2. ‘Normalleşme’ Yanılgısı ve Siyasi Tuzağı
Bu süreç, bir yönüyle CHP’yi belediye seçimlerinde DEM Parti ile işbirliği yapmakla suçlayan iktidarın, DEM seçmenini CHP’den uzaklaştırarak kendi yanına çekme operasyonudur. CHP’nin bu aşamada komisyona katılması, kendi ayağına sıkmasından farksızdır. Ayrıca, CHP’li belediyelere yönelik ‘terör’ operasyonları devam ederken ve belediye başkanları kayyumlarla görevden alınırken, böyle bir komisyona katılmak teslimiyet olarak algılanabilir. Bu durum, Özgür Özel’in düzeltmeye çalıştığı “normalleşme” yanlışının tekrarı anlamına gelecektir.
3. Komisyonun Asıl Adı: Türk-Kürt-Arap İttifakı
Bu açılım, Kürt meselesine bir çözüm bulma ya da ülkeyi demokratikleştirme amacı taşımamaktadır. Asıl hedef, iktidarın “yeni Ortadoğu düzeninden” pay alarak kendi pozisyonunu sağlamlaştırmasıdır. CHP’nin bu oyuna dahil olması, bu hedefe hizmet etmesi demektir. Komisyonun gerçek adı, çeşitli isimler altında gizlense de, niteliksel olarak bir “Türk-Kürt-Arap komisyonu”dur. Bu durum, çeşitli liderlerin açıklamalarıyla da desteklenmektedir:
- Barrack’ın “Osmanlı millet sistemi” önerisi
- Erdoğan’ın “Türk-Kürt-Arap ittifakı” çıkışı
- Bahçeli’nin “Cumhurbaşkanının Kürt ve Alevi yardımcıları olmalı” talebi
- Ahmet Türk’ün “Irak ve Suriye Kürtleri, Osmanlı’daki gibi Türklerle yaşamak istiyor” sözleri
- Öcalan’ın AKP’ye “Yavuz gibi çözün, Safevi’ye karşı Türk-Kürt ittifakı kurun” çağrısı
CHP, bu tehlikeli bütünün meşruiyet kazanması için sürece davet edilmektedir.
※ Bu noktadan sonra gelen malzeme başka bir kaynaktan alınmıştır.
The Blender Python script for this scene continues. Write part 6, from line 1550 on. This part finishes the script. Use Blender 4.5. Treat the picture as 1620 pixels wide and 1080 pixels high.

4. Antidemokratik Yapı ve Etkisiz Rol
Erdoğan’ın ifadesiyle bir “AKP-MHP-DEM ittifakı” zaten kurulmuş durumdadır. Komisyonun sandalye dağılımı, DEM Parti’ye dahi ihtiyaç duyulmayacak şekilde antidemokratik bir yapıda tasarlanmıştır. Bu nedenle, CHP’nin bu komisyona katılımının içeriğe herhangi bir katkısı veya etkisi olmayacaktır. Aslında hedeflenen, kurucusu CHP olan rejimin kalan unsurlarını değiştirmektir. CHP’nin bu komisyona katılması, kendi mirasının tasfiyesine ortak olması anlamına gelir.
5. CHP’nin Tek Misyonu: Sürece Meşruiyet Sağlamak
AKP, MHP ve DEM’in ne bu süreç ne de yeni anayasa için CHP’nin sayısal desteğine ihtiyacı yoktur. Ancak CHP’nin dahil olmadığı bir sürecin toplum nezdinde meşruiyeti olmayacaktır. İktidar, CHP’yi fikirlerinden veya katkısından dolayı değil, sadece bu meşruiyeti sağlamak için kullanmak istemektedir. Onlar için önemli olan, CHP’nin komisyonda var olmasıdır, onay vermesi veya itiraz etmesi değil. CHP yönetimi, Cumhuriyetle hesaplaşma amacı taşıyan bu komisyona katılarak iktidar nezdinde değer kazanabilir, ancak kendisini birinci parti yapan seçmen kitlesi nezdinde büyük bir değer kaybı yaşayacaktır. Bu hatadan dönmek için hala bir fırsat varken bu uyarıyı yapmak önemlidir.